● Task objective: Return the lines beginning at the one that contains "The Blender Python" and continuing to the end of the entries, including both ends, exactly as written and nothing else.

● Record set:
╭──

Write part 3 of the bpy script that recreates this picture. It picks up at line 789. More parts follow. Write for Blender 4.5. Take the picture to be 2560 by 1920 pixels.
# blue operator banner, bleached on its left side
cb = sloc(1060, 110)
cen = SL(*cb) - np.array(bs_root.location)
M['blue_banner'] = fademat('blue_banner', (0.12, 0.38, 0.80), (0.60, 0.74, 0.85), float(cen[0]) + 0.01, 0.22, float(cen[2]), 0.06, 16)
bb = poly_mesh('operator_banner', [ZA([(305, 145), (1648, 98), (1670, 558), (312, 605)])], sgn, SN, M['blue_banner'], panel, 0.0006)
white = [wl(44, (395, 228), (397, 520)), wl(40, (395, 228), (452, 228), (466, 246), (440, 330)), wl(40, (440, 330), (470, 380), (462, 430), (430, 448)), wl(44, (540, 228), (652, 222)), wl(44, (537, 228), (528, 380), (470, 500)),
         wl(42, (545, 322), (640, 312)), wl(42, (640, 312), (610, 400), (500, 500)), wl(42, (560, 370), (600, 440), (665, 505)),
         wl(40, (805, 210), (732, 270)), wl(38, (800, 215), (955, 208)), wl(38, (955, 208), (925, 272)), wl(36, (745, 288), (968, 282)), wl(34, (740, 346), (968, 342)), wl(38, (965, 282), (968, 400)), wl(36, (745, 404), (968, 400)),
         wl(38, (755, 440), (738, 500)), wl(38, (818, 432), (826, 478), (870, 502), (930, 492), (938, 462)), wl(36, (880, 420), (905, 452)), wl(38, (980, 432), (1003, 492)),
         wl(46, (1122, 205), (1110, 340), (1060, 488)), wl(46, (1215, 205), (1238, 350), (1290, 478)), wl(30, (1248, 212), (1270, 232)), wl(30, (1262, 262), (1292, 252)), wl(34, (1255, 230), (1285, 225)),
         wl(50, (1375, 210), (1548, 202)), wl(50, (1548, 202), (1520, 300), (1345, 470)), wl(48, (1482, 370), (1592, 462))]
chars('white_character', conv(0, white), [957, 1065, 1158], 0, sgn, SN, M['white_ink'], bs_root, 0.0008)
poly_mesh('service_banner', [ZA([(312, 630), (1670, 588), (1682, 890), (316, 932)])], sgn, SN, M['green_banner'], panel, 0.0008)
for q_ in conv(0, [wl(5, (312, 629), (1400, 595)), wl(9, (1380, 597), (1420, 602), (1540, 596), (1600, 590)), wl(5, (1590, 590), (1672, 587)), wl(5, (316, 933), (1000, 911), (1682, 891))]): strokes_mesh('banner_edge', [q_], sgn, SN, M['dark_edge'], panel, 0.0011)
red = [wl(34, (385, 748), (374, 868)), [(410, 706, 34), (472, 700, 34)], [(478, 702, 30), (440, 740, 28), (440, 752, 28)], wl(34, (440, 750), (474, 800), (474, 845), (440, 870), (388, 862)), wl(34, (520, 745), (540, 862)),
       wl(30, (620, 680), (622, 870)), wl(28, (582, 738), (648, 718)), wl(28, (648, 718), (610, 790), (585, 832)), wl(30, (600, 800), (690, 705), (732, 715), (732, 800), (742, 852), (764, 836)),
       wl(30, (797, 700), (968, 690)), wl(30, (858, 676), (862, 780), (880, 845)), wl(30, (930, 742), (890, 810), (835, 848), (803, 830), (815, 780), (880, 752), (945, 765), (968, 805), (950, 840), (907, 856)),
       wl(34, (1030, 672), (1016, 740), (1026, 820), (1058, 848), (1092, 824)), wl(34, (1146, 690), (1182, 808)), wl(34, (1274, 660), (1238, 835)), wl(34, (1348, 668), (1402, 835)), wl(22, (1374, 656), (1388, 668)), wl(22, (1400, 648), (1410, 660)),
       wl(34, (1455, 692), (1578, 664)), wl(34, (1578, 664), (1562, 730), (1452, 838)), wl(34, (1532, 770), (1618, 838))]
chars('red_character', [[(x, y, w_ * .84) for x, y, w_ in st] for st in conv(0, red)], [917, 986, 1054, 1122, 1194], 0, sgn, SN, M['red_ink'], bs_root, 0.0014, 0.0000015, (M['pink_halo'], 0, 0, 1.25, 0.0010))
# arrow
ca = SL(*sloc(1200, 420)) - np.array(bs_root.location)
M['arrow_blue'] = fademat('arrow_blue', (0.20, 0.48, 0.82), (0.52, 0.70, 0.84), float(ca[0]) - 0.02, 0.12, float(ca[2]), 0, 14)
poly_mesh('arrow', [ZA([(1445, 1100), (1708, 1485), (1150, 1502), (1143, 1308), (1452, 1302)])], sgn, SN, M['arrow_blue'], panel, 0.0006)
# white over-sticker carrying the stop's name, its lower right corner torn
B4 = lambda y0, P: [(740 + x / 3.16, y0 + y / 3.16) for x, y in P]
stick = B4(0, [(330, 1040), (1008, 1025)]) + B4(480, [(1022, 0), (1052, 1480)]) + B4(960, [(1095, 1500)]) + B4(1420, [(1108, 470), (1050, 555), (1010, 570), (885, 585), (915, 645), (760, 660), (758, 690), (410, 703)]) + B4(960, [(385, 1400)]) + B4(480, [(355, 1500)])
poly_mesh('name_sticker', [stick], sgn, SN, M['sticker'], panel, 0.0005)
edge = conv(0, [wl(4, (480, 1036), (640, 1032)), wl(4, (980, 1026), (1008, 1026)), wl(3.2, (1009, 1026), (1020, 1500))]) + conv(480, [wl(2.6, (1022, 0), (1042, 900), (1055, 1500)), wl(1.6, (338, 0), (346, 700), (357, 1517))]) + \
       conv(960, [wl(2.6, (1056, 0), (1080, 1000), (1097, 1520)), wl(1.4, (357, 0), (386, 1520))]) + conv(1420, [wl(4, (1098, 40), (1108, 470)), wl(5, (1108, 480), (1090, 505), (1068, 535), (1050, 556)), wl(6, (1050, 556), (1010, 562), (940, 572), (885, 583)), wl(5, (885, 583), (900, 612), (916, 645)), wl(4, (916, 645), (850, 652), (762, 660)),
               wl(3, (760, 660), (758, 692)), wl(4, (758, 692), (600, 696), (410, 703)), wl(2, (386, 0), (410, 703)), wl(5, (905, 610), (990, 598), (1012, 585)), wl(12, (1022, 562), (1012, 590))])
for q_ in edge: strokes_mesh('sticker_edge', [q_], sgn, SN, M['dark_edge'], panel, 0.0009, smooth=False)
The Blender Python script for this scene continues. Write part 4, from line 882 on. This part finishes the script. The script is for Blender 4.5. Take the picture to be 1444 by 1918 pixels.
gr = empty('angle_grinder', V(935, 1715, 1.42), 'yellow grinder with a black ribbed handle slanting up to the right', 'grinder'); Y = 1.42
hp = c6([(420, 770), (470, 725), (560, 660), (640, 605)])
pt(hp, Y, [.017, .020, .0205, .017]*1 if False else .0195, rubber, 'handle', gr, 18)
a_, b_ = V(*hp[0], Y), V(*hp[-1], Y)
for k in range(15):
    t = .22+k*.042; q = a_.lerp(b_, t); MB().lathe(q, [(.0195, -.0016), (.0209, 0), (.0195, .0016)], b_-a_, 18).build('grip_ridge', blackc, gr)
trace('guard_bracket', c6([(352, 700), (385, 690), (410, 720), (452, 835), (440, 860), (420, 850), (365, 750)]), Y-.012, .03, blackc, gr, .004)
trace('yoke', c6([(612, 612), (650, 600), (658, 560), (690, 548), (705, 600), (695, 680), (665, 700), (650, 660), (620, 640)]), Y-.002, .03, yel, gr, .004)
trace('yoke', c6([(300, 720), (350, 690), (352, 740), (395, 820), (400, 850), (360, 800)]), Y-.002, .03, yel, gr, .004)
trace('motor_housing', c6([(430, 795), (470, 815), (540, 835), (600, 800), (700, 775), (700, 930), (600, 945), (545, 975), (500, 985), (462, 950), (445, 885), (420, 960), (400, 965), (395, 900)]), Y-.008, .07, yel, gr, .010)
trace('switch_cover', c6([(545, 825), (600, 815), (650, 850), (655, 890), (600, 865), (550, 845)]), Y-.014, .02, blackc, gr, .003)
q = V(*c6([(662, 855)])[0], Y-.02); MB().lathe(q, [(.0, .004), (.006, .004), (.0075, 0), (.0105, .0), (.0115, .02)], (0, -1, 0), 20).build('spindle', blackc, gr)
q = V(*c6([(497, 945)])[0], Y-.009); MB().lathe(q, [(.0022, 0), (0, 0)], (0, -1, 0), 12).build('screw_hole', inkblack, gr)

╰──

● Worked answer:
The Blender Python script for this scene continues. Write part 4, from line 882 on. This part finishes the script. The script is for Blender 4.5. Take the picture to be 1444 by 1918 pixels.
gr = empty('angle_grinder', V(935, 1715, 1.42), 'yellow grinder with a black ribbed handle slanting up to the right', 'grinder'); Y = 1.42
hp = c6([(420, 770), (470, 725), (560, 660), (640, 605)])
pt(hp, Y, [.017, .020, .0205, .017]*1 if False else .0195, rubber, 'handle', gr, 18)
a_, b_ = V(*hp[0], Y), V(*hp[-1], Y)
for k in range(15):
    t = .22+k*.042; q = a_.lerp(b_, t); MB().lathe(q, [(.0195, -.0016), (.0209, 0), (.0195, .0016)], b_-a_, 18).build('grip_ridge', blackc, gr)
trace('guard_bracket', c6([(352, 700), (385, 690), (410, 720), (452, 835), (440, 860), (420, 850), (365, 750)]), Y-.012, .03, blackc, gr, .004)
trace('yoke', c6([(612, 612), (650, 600), (658, 560), (690, 548), (705, 600), (695, 680), (665, 700), (650, 660), (620, 640)]), Y-.002, .03, yel, gr, .004)
trace('yoke', c6([(300, 720), (350, 690), (352, 740), (395, 820), (400, 850), (360, 800)]), Y-.002, .03, yel, gr, .004)
trace('motor_housing', c6([(430, 795), (470, 815), (540, 835), (600, 800), (700, 775), (700, 930), (600, 945), (545, 975), (500, 985), (462, 950), (445, 885), (420, 960), (400, 965), (395, 900)]), Y-.008, .07, yel, gr, .010)
trace('switch_cover', c6([(545, 825), (600, 815), (650, 850), (655, 890), (600, 865), (550, 845)]), Y-.014, .02, blackc, gr, .003)
q = V(*c6([(662, 855)])[0], Y-.02); MB().lathe(q, [(.0, .004), (.006, .004), (.0075, 0), (.0105, .0), (.0115, .02)], (0, -1, 0), 20).build('spindle', blackc, gr)
q = V(*c6([(497, 945)])[0], Y-.009); MB().lathe(q, [(.0022, 0), (0, 0)], (0, -1, 0), 12).build('screw_hole', inkblack, gr)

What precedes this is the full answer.